== What is expected ==
Return the material exactly, first line through the line containing "SC = bpy.context.scene", and nothing more. Pictures stay out.

== Dataset entries ==
--- START ---

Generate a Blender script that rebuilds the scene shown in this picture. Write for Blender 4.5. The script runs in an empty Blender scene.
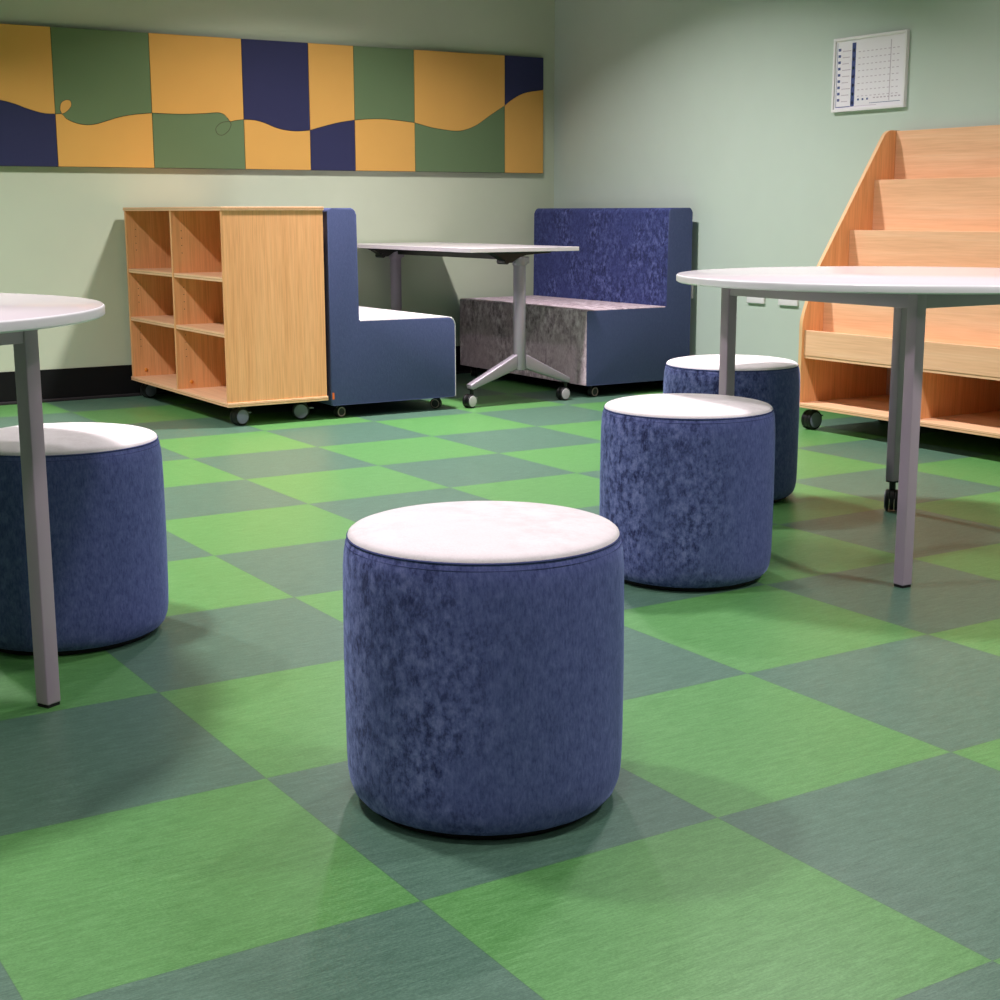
import bpy, bmesh, math, random
from mathutils import Vector, Matrix
random.seed(4)
PI = math.pi
C = bpy.context.scene.collection
SC = bpy.context.scene

# ------------------------------------------------------------------ materials
def new_mat(name):
    m = bpy.data.materials.new(name); m.use_nodes = True
    nt = m.node_tree; b = nt.nodes['Principled BSDF']
    return m, nt, b
def nd(nt, typ, **kw):
    n = nt.nodes.new(typ)
    for k, v in kw.items(): setattr(n, k, v)
    return n
def s2l(c): return tuple(((v/255)/12.92 if v/255 <= .04045 else ((v/255+.055)/1.055)**2.4) for v in c) + (1,)
def coords(nt, scale, loc=(0,0,0)):
    tc = nd(nt, 'ShaderNodeTexCoord'); mp = nd(nt, 'ShaderNodeMapping')
    mp.inputs['Scale'].default_value = scale; mp.inputs['Location'].default_value = loc
    nt.links.new(tc.outputs['Object'], mp.inputs['Vector'])
    return mp.outputs['Vector']
def noise(nt, vec, scale, detail=3, rough=.55):
    n = nd(nt, 'ShaderNodeTexNoise'); n.inputs['Scale'].default_value = scale
    n.inputs['Detail'].default_value = detail; n.inputs['Roughness'].default_value = rough
    nt.links.new(vec, n.inputs['Vector']); return n.outputs['Fac']
def ramp(nt, fac, stops):
    r = nd(nt, 'ShaderNodeValToRGB'); cr = r.color_ramp
    while len(cr.elements) < len(stops): cr.elements.new(.5)
    for e, (p, c) in zip(cr.elements, stops): e.position = p; e.color = c
    nt.links.new(fac, r.inputs['Fac']); return r.outputs['Color']
def mix(nt, fac, a, b, typ='MIX'):
    n = nd(nt, 'ShaderNodeMix', data_type='RGBA', blend_type=typ)
    for s, v in ((n.inputs['Factor'], fac), (n.inputs['A'], a), (n.inputs['B'], b)):
        if hasattr(v, 'links') or isinstance(v, bpy.types.NodeSocket): nt.links.new(v, s)
        else: s.default_value = v
    return n.outputs['Result']
def bump(nt, b, h, strength, dist=.002):
    n = nd(nt, 'ShaderNodeBump'); n.inputs['Strength'].default_value = strength; n.inputs['Distance'].default_value = dist
    nt.links.new(h, n.inputs['Height']); nt.links.new(n.outputs['Normal'], b.inputs['Normal'])
def plain(name, rgb, rough=.5, metal=0, spec=.5, coat=0):
    m, nt, b = new_mat(name)
    b.inputs['Base Color'].default_value = s2l(rgb); b.inputs['Roughness'].default_value = rough
    b.inputs['Metallic'].default_value = metal; b.inputs['Specular IOR Level'].default_value = spec
    b.inputs['Coat Weight'].default_value = coat
    return m
def painted(name, rgb, rough=.6, grain=.06):
    m, nt, b = new_mat(name)
    v = coords(nt, (1,1,1))
    c = mix(nt, noise(nt, v, 6, 2), s2l([x*.985 for x in rgb]), s2l([min(255, x*1.01) for x in rgb]))
    nt.links.new(c, b.inputs['Base Color']); b.inputs['Roughness'].default_value = rough
    bump(nt, b, noise(nt, v, 260, 2), grain, .001)
    return m
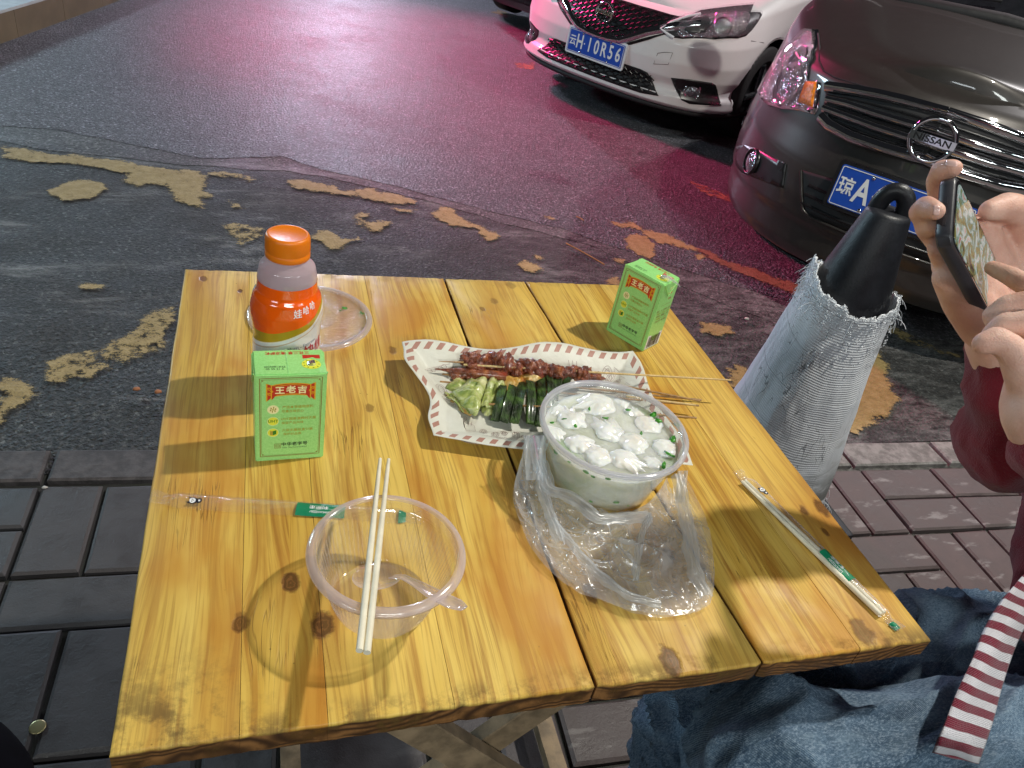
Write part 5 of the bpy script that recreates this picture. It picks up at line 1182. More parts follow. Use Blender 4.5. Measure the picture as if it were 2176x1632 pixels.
# --- tapping hand (nearer the camera, right)
chain(sb_, [Hq(2230, 640, .600), Hq(2190, 612, .612), Hq(2150, 588, .632), Hq(2108, 569, .655)], [.0115, .0098, .0090, .0072])
chain(sb_, [Hq(2250, 690, .590), Hq(2195, 640, .592), Hq(2140, 650, .600), Hq(2112, 672, .606), Hq(2118, 690, .604)], [.0115, .0105, .0098, .0096, .0085])
chain(sb_, [Hq(2250, 740, .585), Hq(2190, 685, .580), Hq(2135, 690, .588), Hq(2108, 712, .592)], [.0118, .0108, .0100, .0090])
chain(sb_, [Hq(2215, 860, .575), Hq(2178, 790, .568), Hq(2150, 742, .566), Hq(2118, 722, .566), Hq(2090, 730, .566)], [.0200, .0150, .0118, .0112, .0092])
chain(sb_, [Hq(2235, 700, .590), Hq(2225, 790, .585), Hq(2200, 860, .578)], [.022, .026, .024])
chain(sb_, [Hq(2270, 720, .595), Hq(2265, 800, .590), Hq(2225, 880, .578)], [.020, .026, .025])
chain(sb_, [Hq(2205, 880, .575), Hq(2235, 950, .575), Vector((.84, .20, .90))], [.025, .0245, .034])
# --- the rest of the body, mostly under clothes
shL, shR = Vector((1.04, .52, 1.16)), Vector((1.00, .12, 1.16)); pel = Vector((1.14, .31, .54)); chest = Vector((1.05, .32, 1.04))
chain(sb_, [Vector((.93, .52, .86)), shL], [.036, .048]); chain(sb_, [Vector((.84, .20, .90)), Vector((.98, .05, .92)), shR], [.034, .040, .048])
chain(sb_, [pel, chest], [.11, .12]); chain(sb_, [shL, shR], [.06, .06]); chain(sb_, [chest, Vector((1.02, .32, 1.25)), Vector((.99, .33, 1.33))], [.10, .055, .05])
hc = Vector((.955, .33, 1.42)); ell_bm(sb_, hc, (.093, .075, .115)); ell_bm(sb_, hc + Vector((-.045, 0, -.055)), (.045, .05, .055)); ell_bm(sb_, hc + Vector((-.098, 0, -.015)), (.016, .014, .022)); ell_bm(sb_, hc + Vector((-.082, 0, -.058)), (.014, .026, .010))
for s_ in (-1, 1): ell_bm(sb_, hc + Vector((.005, .076 * s_, -.01)), (.018, .010, .030)); ell_bm(sb_, hc + Vector((-.080, .032 * s_, .015)), (.014, .014, .010))
k1, k2 = Vector((.485, .290, .585)), Vector((.52, .440, .575)); a1, a2 = Vector((.52, .30, .10)), Vector((.60, .50, .10))
chain(sb_, [pel + Vector((-.02, -.09, -.02)), k1, a1, a1 + Vector((-.14, -.01, -.05))], [.055, .04, .035, .025]); chain(sb_, [pel + Vector((-.02, .07, -.07)), Vector((.78, .405, .53)), k2, a2, a2 + Vector((-.14, -.01, -.05))], [.05, .045, .04, .035, .025])
body = remesh('body', sb_, M_skin, person, .0026, 6)
M_nail = plain('fingernail', (.78, .50, .44), .22, 0, .05, 50, Coat_Weight=.5)
bvh_b = BVHTree.FromObject(body, bpy.context.evaluated_depsgraph_get())
def nail(u, v, ax_, ln, wd, nm='fingernail'):
    """nail patch laid on the finger where the camera sees it"""
    vs = []; n1_, n2_ = 7, 9; ok = True; c_, s_ = math.cos(ax_), math.sin(ax_)
    for i in range(n1_):
        for j in range(n2_):
            a, b = i / (n1_ - 1) * 2 - 1, j / (n2_ - 1) * 2 - 1; b *= math.sqrt(max(0, 1 - .35 * a * a)) if a > 0 else math.sqrt(max(0, 1 - .15 * a * a))
            uu, vv = u + a * ln * c_ - b * wd * s_, v + a * ln * s_ + b * wd * c_; d = Vector(rayd(uu, vv)).normalized(); h = bvh_b.ray_cast(Vector((0, 0, CAMZ)), d)
            if h[0] is None or h[3] > .8: return
            vs.append(tuple(h[0] + h[1] * .0006))
    o = obj(nm, vs, [(i * n2_ + j, (i + 1) * n2_ + j, (i + 1) * n2_ + j + 1, i * n2_ + j + 1) for i in range(n1_ - 1) for j in range(n2_ - 1)], M_nail, person); solid(o, .0006, 1); return o
nail(2107, 433, math.pi - .25, 15, 10); nail(1990, 447, .1, 6, 10); nail(2022, 348, .1, 12, 6)
M_hair = plain('black_hair', (.012, .010, .009), .4, 0, .4, 100, .002, 200)
hb = bmesh.new(); ell_bm(hb, hc + Vector((.018, 0, .022)), (.098, .088, .112)); ell_bm(hb, hc + Vector((.055, 0, -.06)), (.06, .08, .12))
remesh('hair', hb, M_hair, person, .006, 4)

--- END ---

== Reply ==
Generate a Blender script that rebuilds the scene shown in this picture. Write for Blender 4.5. The script runs in an empty Blender scene.
import bpy, bmesh, math, random
from mathutils import Vector, Matrix
random.seed(4)
PI = math.pi
C = bpy.context.scene.collection
SC = bpy.context.scene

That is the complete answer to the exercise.